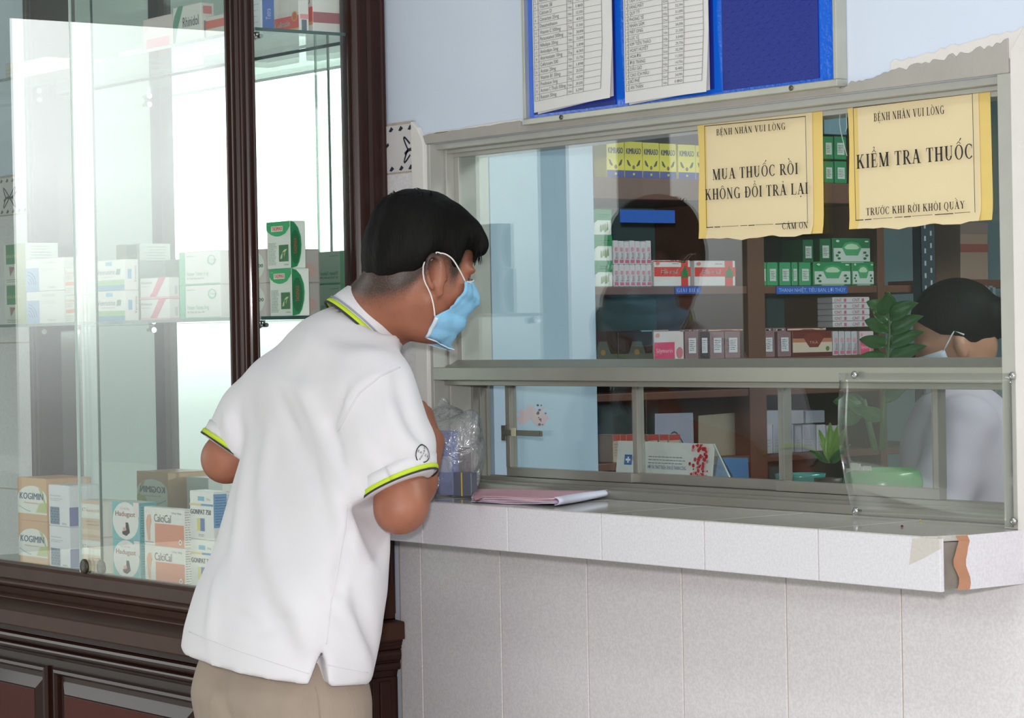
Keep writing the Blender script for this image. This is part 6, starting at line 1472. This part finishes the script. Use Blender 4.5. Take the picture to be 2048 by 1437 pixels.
sheet('carton_panel', 'large beige cardboard panel in the lower bay left of the upright', ((1397, 930), (1478, 930), (1472, 826), (1397, 832)), -.64, '#8f8676')
sheet('blue_card', 'blue card lying low in front of the beige cardboard panel', ((1430, 958), (1498, 958), (1496, 916), (1436, 916)), -.59, '#4a7fb0')
# desk just inside the window and things on it
desk = empty('inner_desk', (.8, .40, 0), 'grey desk ledge directly behind the sliding panes', 'desk')
DZ = 1.09
MB().box(-.32, 2.2, .126, .62, DZ-.03, DZ).build('desk_top', mat('desk_laminate', '#8f958f', .4), desk, bevel=.002); MB().box(-.32, 2.2, .5, .53, 0, DZ-.03).build('desk_front', mat('desk_side', '#7f8780', .6), desk)
def wedge():
    p0 = wy(1237, 948, .165); p1 = wy(1427, 890, .165); x0, x1 = p0.x, p1.x; z0 = DZ; zt = p1.z+.001
    root = empty('desk_sign', ((x0+x1)/2, .18, DZ), 'white wedge shaped desk sign with red dots standing behind the sliding panes', 'sign')
    m_ = MB(); W_ = mat('white_sign_panel', '#dcdcdc', .4); m_.add([(x0, .152, z0), (x1, .152, z0), (x1, .166, zt), (x0, .166, zt), (x0, .155, z0), (x1, .155, z0), (x1, .169, zt), (x0, .169, zt)], [(0, 1, 2, 3), (7, 6, 5, 4), (0, 4, 5, 1), (3, 2, 6, 7), (0, 3, 7, 4), (1, 5, 6, 2)], W_)
    u = Vector((1, 0, 0)); v = Vector((0, .014, zt-z0)); w_, h_ = x1-x0, v.length; P = Print(m_, (x0, .152, z0), u, v)
    b0 = h_-.060                 # printed part is what shows above the sash rail
    def f(y): return b0+.060*y
    P.rect(w_*.085, f(.30), w_*.165, f(.60), '#2f6cb4'); P.rect(w_*.117, f(.36), w_*.133, f(.54), '#e8eef4'); P.rect(w_*.100, f(.42), w_*.150, f(.48), '#e8eef4')
    P.text('HẬU BẮC', w_*.175, f(.42), .0085, '#3a3f48', w_*.12); P.text('HỢP TÁC PHÁT TRIỂN, CHIA SẺ THÀNH CÔNG', w_*.34, f(.22), .0062, '#4a5a86', w_*.40)
    for i in range(3): lines(P, w_*.34, w_*.73, f(.36+.09*i), f(.42+.09*i), 1, '#6a7078', ragged=.1, seed=i)
    r = random.Random(7)
    for i in range(70):
        a = r.gauss(.90, .045); b = r.uniform(.05, .98); s_ = r.uniform(.0012, .0042)
        if a < .985: P.ell(w_*a, f(b), s_, s_, ('#c3242c', '#b51a26', '#d98a96', '#c9303a')[i % 4], 9)
    m_.build('front_panel', W_, root)
    g_ = MB(); AC = glass_mat('clear_acrylic', (.86, .90, .90), .03, base=.08, haze=.05); xe = wy(1468, 948, .165).x
    g_.add([(x1, .153, z0), (x1+.075, .17, z0), (x1, .167, zt), (x1, .25, z0)], [(0, 1, 2), (1, 3, 2), (0, 2, 3)], AC); g_.build('acrylic_side', AC, root)
    g_ = MB(); g_.tube([(x1, .166, zt), (x1+.075, .171, z0)], .0016, 8); g_.build('acrylic_rim', mat('acrylic_edge', '#c9d2d0', .2), root)
wedge()
# potted plants
M_LEAF = mat('glossy_green_leaf', '#2c5a26', .28, var=.25, scale=30); M_LEAF2 = mat('yellow_green_leaf', '#6a8a3c', .35, var=.25, scale=40); M_STEM = mat('green_stem', '#48603a', .5); M_SOIL = mat('soil', '#3a2a20', .95, bump=.6)
def leaf(name, base, tip, nrm, wd, mt, parent, fold=.25, droop=.15):
    b, t = Vector(base), Vector(tip); d = t-b; L = d.length; d.normalize(); n = Vector(nrm); n = (n-d*n.dot(d)).normalized(); s = d.cross(n); G = []
    for i in range(11):
        q = i/10; w_ = wd*math.sin(math.pi*min(1, q*.93+.05)**.8)**.9*(1 if q < 1 else 0)+.0004; row = []
        for j in range(7):
            a = -1+2*j/6; row.append(b+d*L*q+s*a*w_+n*(abs(a)*w_*fold-droop*L*q*q+.002*math.sin(q*9)*abs(a)))
        G.append(row)
    m_ = MB(); m_.grid(G, mt); return m_.build(name, mt, parent, solid=.0007)
def tocam(p): return (CAM-Vector(p)).normalized()
YP = .33
pc = wy(1765, 940, YP)
pot = empty('potted_plant', (pc.x, YP, DZ), 'tall glossy leaved plant in a wide green pot on the inner desk near the clerk', 'plant')
m_ = MB(); R_ = .062; m_.lathe([(.0, 0), (R_*.62, 0), (R_*.92, .016), (R_*1.06, .036), (R_*1.08, .050), (R_*1.02, .066), (R_*.9, .072), (R_*.86, .066), (0, .064)], (pc.x, YP, DZ+.0003), 36); m_.build('pot', mat('green_plastic', '#4f9a5c', .25, var=.1), pot)
m_ = MB(); rgp = random.Random(3)
for i in range(6): a = rgp.uniform(-.045, .02); m_.box(pc.x+a, pc.x+a+.016, YP-.055+.004*i, YP-.0535+.004*i, DZ+.060, DZ+.075+.004*(i % 3))
m_.build('paper_scraps', mat('torn_white_scraps', '#c9c6c2', .8), pot)
st = [wy(1765, 900, YP), wy(1768, 820, YP), wy(1776, 720, YP), wy(1780, 660, YP), wy(1776, 600, YP)]
m_ = MB(); m_.tube(st, [.0055, .005, .004, .003, .002], 10); m_.build('stem', M_STEM, pot)
m_ = MB(); m_.tube([wy(1750, 900, YP), wy(1738, 850, YP), wy(1728, 800, YP)], [.0055, .005, .004], 10); m_.build('stem', M_STEM, pot)
for bx, by, tx, ty_, wd in ((1776, 612, 1776, 588, .013), (1774, 622, 1733, 602, .012), (1780, 634, 1824, 606, .015), (1778, 645, 1745, 618, .011), (1780, 662, 1728, 638, .013), (1782, 664, 1833, 632, .014), (1776, 690, 1716, 676, .012), (1780, 690, 1836, 662, .013), (1774, 722, 1714, 712, .014), (1780, 720, 1840, 690, .014), (1728, 806, 1662, 800, .014), (1730, 820, 1672, 850, .014), (1734, 830, 1690, 790, .013), (1768, 800, 1810, 770, .013), (1766, 840, 1715, 815, .013)):
    b_, t_ = wy(bx, by, YP), wy(tx, ty_, YP-.02); leaf('leaf', b_, t_, tocam(b_)+Vector((0, 0, .3)), wd, M_LEAF, pot)
leaf('leaf', wy(1776, 630, YP), wy(1774, 590, YP-.02), tocam(st[4]), .018, M_LEAF, pot)
p2 = wy(1656, 940, .24)
pt2 = empty('potted_plant', (p2.x, .24, DZ), 'small plant with upright pointed leaves in a dark brown pot behind the right sliding pane', 'plant')
m_ = MB(); m_.lathe([(0, 0), (.017, 0), (.021, .02), (.0235, .050), (.0235, .060), (.021, .060), (.020, .054), (0, .054)], (p2.x, .24, DZ+.0003), 28); m_.build('pot', mat('dark_brown_pot', '#3a2a24', .5), pt2)
m_ = MB(); m_.lathe([(0, .052), (.0205, .055), (.012, .060), (0, .062)], (p2.x, .24, DZ), 20); m_.build('soil', M_SOIL, pt2)
zb = p2.z
for tx, ty_, wd, mt in ((1660, 846, .0095, M_LEAF2), (1638, 860, .006, M_LEAF2), (1690, 858, .0085, M_LEAF2), (1618, 902, .006, M_LEAF), (1700, 890, .007, M_LEAF), (1676, 850, .007, M_LEAF2)):
    b_ = wy(1662, 925, .24); t_ = wy(tx, ty_, .235); leaf('leaf', b_, t_, tocam(b_), wd, mt, pt2, fold=.4, droop=.03)
p3 = wy(1600, 930, .30); m_ = MB(); m_.lathe([(0, 0), (.030, 0), (.040, .03), (.0425, .055), (.044, .060), (.040, .060), (.037, .05), (.028, .004), (0, .004)], (p3.x, .30, DZ+.0003), 32)
tag(m_.build('plastic_bowl', mat('teal_plastic', '#2f8a86', .2)), 'teal plastic bowl standing left of the small brown pot', 'bowl')
# far end of the room: slotted steel angle, cartons, and bars standing in for a reflection in the glass
AX = RX+.040; m_ = MB(); AN = mat('slotted_steel', '#4b5a66', .5, .5); y0, y1 = wx(1842, 520, AX).y, wx(1870, 520, AX).y
m_.box(AX-.002, AX, y0, y1, 0, 2.2, AN); m_.box(AX-.026, AX, y0, y0+.002, 0, 2.2, AN)
SL = flat('#b3c0c4', .6)
for i in range(44):
    for q in (.3, .72): yy = y0+(y1-y0)*q; z = .5+i*.028+(.012 if q > .5 else 0); m_.face([(AX+.0004, yy-.0028, z), (AX+.0004, yy+.0028, z), (AX+.0004, yy+.0028, z+.011), (AX+.0004, yy-.0028, z+.011)], SL)
tag(m_.build('slotted_post', AN), 'grey slotted steel angle post at the far end of the rack', 'post')
a = rbox('tan cardboard carton with a red band at the far right end of the rack', 1921, 1976, 445, 560, .10, '#9a8272', None, None, X=-.66, front=lambda P, w, h: (P.rect(0, h*.48, w, h*.62, '#8f4a42'), P.rect(0, h*.8, w, h, '#84706a')), cat='carton', name='cardboard_carton')
zf = a.location.z; MB().box(-.80, -.655, ry(1912)-.02, ry(1990)+.12, zf-.02, zf-.0003).build('shelf_board', M_RACK, rack, bevel=.0015)
p = wx(1925, 640, -.62); m_ = None
for i in range(7):
    xl = 1921+11*i; a, b = wx(xl, 640, -.632), wx(xl+5.5, 640, -.632); zt = wx(xl, 575, -.632).z; m_ = MB(); m_.box(-.644, -.632, a.y, b.y, 0, zt); m_.box(-.646, -.642, a.y-.001, b.y+.001, 0, zt+.004)
    tag(m_.build('reflection_bar', mat('pale_reflection_bar', '#8d9ba0', .45, .3), bevel=.001), 'pale upright bar standing in for a reflection behind the clerk, %s from the left' % ORD[i], 'bar', 'upright bars standing in for a reflection')
# unseen fluorescent tube, added as a body for the room's fill light
ft = empty('added_tube_light', (1.3, 1.5, 2.9), 'unseen white fluorescent tube fitting added on the pharmacy ceiling', 'lamp')
MB().box(.68, 1.92, 1.45, 1.55, 2.90, 2.949).build('housing', mat('white_enamel', '#d9d9d6', .4), ft, bevel=.004)
m_ = MB(); m_.tube([(.7, 1.5, 2.875), (1.9, 1.5, 2.875)], .014, 16); 
M_TUBE = world_mat('lit_tube', lambda N, L, b: (b.inputs['Emission Color'].__setattr__('default_value', (.93, 1, .98, 1)), b.inputs['Emission Strength'].__setattr__('default_value', 6)))
m_.build('tube', M_TUBE, ft)
# ================================================================== THE CLERK
HS = .90
CK = CAM+ray(1908, 655)*5.4
M_SKIN2 = skin_mat('clerk_skin', '#b58469', '#c29078')
f2 = A(RGT*-.90+FWD*.10); f2[2] -= .30; f2 /= np.linalg.norm(f2); s2_ = np.cross(f2, (0, 0, 1)); s2_ /= np.linalg.norm(s2_); u2 = np.cross(s2_, f2); R2 = np.stack([f2, s2_, u2], 1); KC = A(CK)
def K(f, s, u): return KC+(f2*f+s2_*s+u2*u)*HS
S_ = -1.0 if (s2_@A(FWD)) > 0 else 1.0      # the side turned to the camera
b2 = A(f2); b2[2] = 0; b2 /= np.linalg.norm(b2); r2 = np.cross(b2, (0, 0, 1)); B0 = A((KC[0], KC[1], 0))-b2*.01; zs = KC[2]-.215
CB_ = Field(KC-A((.62, .62, .75)), KC+A((.62, .62, .17)), .008)
CB_.ball(K(0, 0, 0), A((.094, .074, .092))*HS, R2, .02); CB_.ball(K(.038, 0, -.05), A((.056, .056, .074))*HS, R2, .03); CB_.ball(K(.052, 0, -.112), A((.034, .034, .026))*HS, R2, .03); CB_.cone(K(.09, 0, -.03), K(.106, 0, -.062), .009, .012, .01)
for s in (-1, 1):
    CB_.ball(K(.004, s*.080, -.046), (.015, .010, .027), R2, .006); CB_.ball(K(.080, s*.033, -.018), (.014, .024, .008), R2, .01); CB_.ball(K(.078, s*.03, -.034), (.012, .014, .012), R2, .003)
CB_.cone(K(-.025, 0, -.06), B0+A((0, 0, zs+.09)), .050, .052, .03)
def BP(f, s, z): return B0+b2*f+r2*s+A((0, 0, z))
CB_.ball(BP(0, 0, zs-.05), (.17, .11, .14), np.stack([r2, b2, A((0, 0, 1))], 1), .04); CB_.ball(BP(-.01, 0, zs-.30), (.16, .12, .22), np.stack([r2, b2, A((0, 0, 1))], 1), .06)
for s in (-1, 1):
    sh_ = BP(0, s*.155, zs+.02); el = BP(.10, s*.215, zs-.24); wr = BP(.32, s*.09, zs-.27); CB_.cone(sh_, el, .048, .040, .02); CB_.cone(el, wr, .039, .026, .02); hand(CB_, wr, b2*1.0-r2*s*.25+A((0, 0, -.2)), A((0, 0, 1)), -s, .7, k=.008)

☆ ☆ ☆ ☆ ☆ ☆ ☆

■ PROBLEM TO WORK ON
Find each line that has the word "part", then copy it out.

■ WORKED ANSWER
Keep writing the Blender script for this image. This is part 6, starting at line 1472. This part finishes the script. Use Blender 4.5. Take the picture to be 2048 by 1437 pixels.
    b0 = h_-.060                 # printed part is what shows above the sash rail